The line containing "SC.camera = co" marks the end: extract everything from the first line of the data through that line, exactly, with no pictures.

DATASET EXTRACT:
[start]

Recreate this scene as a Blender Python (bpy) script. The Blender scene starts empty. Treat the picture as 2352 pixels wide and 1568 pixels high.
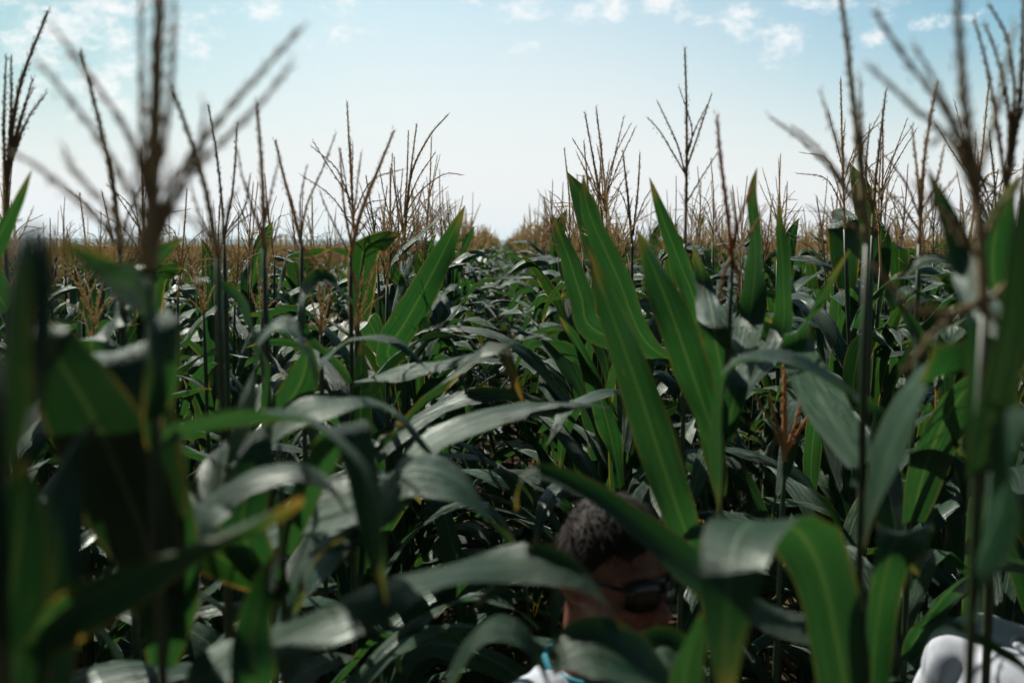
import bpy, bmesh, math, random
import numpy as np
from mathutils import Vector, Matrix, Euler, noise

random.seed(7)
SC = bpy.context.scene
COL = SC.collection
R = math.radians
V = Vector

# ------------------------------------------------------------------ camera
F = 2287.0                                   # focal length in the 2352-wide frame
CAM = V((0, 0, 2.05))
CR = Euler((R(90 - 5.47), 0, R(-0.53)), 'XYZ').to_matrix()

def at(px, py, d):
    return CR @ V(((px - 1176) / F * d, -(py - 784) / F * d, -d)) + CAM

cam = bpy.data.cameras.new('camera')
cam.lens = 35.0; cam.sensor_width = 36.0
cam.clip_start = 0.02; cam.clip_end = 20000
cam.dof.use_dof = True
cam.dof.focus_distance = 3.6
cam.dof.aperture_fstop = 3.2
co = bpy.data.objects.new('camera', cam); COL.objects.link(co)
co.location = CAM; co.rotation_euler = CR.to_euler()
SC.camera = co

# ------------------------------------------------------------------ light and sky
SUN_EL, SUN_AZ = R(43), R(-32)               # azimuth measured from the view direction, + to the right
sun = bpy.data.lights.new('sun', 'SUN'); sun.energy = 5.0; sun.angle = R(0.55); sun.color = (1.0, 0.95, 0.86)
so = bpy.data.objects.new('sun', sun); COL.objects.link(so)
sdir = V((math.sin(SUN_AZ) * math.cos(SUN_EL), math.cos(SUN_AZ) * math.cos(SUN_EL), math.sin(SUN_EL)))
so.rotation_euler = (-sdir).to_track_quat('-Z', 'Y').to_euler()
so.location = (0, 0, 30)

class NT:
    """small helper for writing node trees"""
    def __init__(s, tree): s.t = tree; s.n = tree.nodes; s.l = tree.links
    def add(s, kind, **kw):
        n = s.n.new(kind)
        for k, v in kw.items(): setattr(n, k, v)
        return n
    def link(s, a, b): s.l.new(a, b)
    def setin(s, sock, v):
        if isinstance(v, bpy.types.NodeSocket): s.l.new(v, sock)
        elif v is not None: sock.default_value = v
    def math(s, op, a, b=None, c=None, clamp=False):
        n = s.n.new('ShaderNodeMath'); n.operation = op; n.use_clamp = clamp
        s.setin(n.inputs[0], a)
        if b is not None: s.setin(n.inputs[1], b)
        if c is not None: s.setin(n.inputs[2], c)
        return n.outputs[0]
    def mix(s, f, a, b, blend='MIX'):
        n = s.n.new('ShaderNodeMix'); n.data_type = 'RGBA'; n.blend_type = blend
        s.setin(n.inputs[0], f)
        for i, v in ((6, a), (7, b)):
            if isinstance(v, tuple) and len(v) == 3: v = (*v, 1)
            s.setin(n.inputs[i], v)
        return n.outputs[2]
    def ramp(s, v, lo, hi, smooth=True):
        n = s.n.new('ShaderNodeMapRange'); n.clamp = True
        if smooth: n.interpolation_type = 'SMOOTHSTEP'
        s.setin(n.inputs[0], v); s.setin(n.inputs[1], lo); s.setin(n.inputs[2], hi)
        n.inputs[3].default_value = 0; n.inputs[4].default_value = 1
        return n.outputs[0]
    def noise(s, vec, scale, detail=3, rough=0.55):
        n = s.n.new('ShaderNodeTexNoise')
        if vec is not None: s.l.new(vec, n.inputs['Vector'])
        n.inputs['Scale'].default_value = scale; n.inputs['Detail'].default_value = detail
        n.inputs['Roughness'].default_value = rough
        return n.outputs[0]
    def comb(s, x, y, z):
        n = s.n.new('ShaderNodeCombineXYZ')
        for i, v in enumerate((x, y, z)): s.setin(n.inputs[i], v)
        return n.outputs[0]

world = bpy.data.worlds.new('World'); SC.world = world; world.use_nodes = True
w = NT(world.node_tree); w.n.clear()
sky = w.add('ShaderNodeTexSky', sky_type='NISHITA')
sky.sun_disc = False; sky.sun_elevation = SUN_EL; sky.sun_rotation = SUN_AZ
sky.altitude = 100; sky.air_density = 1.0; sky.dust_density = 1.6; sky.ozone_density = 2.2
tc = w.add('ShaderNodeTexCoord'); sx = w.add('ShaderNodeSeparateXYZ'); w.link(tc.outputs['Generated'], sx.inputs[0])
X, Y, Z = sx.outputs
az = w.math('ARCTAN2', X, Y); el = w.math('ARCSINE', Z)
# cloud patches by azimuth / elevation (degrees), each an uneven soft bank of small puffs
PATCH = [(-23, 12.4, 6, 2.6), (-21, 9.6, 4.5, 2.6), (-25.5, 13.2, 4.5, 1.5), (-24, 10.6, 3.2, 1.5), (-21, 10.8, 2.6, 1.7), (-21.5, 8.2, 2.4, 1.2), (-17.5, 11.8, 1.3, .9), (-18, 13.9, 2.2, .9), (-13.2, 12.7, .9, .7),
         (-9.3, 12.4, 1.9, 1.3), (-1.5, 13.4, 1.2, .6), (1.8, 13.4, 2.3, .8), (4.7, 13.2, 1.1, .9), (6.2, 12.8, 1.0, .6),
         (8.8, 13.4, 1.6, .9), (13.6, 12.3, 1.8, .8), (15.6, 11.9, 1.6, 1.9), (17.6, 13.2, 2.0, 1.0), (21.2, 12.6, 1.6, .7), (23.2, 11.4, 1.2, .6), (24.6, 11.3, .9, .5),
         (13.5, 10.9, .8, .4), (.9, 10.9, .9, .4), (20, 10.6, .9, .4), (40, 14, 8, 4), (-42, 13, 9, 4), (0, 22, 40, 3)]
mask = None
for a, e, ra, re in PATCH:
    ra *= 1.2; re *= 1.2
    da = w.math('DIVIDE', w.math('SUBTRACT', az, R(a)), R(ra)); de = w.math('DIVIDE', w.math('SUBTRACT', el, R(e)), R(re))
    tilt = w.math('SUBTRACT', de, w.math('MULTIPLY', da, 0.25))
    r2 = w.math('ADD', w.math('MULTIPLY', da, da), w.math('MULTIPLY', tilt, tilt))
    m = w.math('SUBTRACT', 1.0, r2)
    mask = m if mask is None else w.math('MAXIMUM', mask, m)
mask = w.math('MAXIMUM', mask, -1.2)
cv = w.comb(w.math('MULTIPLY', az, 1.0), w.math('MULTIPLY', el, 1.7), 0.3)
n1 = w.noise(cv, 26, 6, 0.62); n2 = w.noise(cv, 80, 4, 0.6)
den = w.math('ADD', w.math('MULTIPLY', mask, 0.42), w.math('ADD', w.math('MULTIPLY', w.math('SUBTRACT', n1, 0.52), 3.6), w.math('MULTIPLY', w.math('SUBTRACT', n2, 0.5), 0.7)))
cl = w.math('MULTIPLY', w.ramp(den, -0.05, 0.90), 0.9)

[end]

TASK RESPONSE:
Recreate this scene as a Blender Python (bpy) script. The Blender scene starts empty. Treat the picture as 2352 pixels wide and 1568 pixels high.
import bpy, bmesh, math, random
import numpy as np
from mathutils import Vector, Matrix, Euler, noise

random.seed(7)
SC = bpy.context.scene
COL = SC.collection
R = math.radians
V = Vector

# ------------------------------------------------------------------ camera
F = 2287.0                                   # focal length in the 2352-wide frame
CAM = V((0, 0, 2.05))
CR = Euler((R(90 - 5.47), 0, R(-0.53)), 'XYZ').to_matrix()

def at(px, py, d):
    return CR @ V(((px - 1176) / F * d, -(py - 784) / F * d, -d)) + CAM

cam = bpy.data.cameras.new('camera')
cam.lens = 35.0; cam.sensor_width = 36.0
cam.clip_start = 0.02; cam.clip_end = 20000
cam.dof.use_dof = True
cam.dof.focus_distance = 3.6
cam.dof.aperture_fstop = 3.2
co = bpy.data.objects.new('camera', cam); COL.objects.link(co)
co.location = CAM; co.rotation_euler = CR.to_euler()
SC.camera = co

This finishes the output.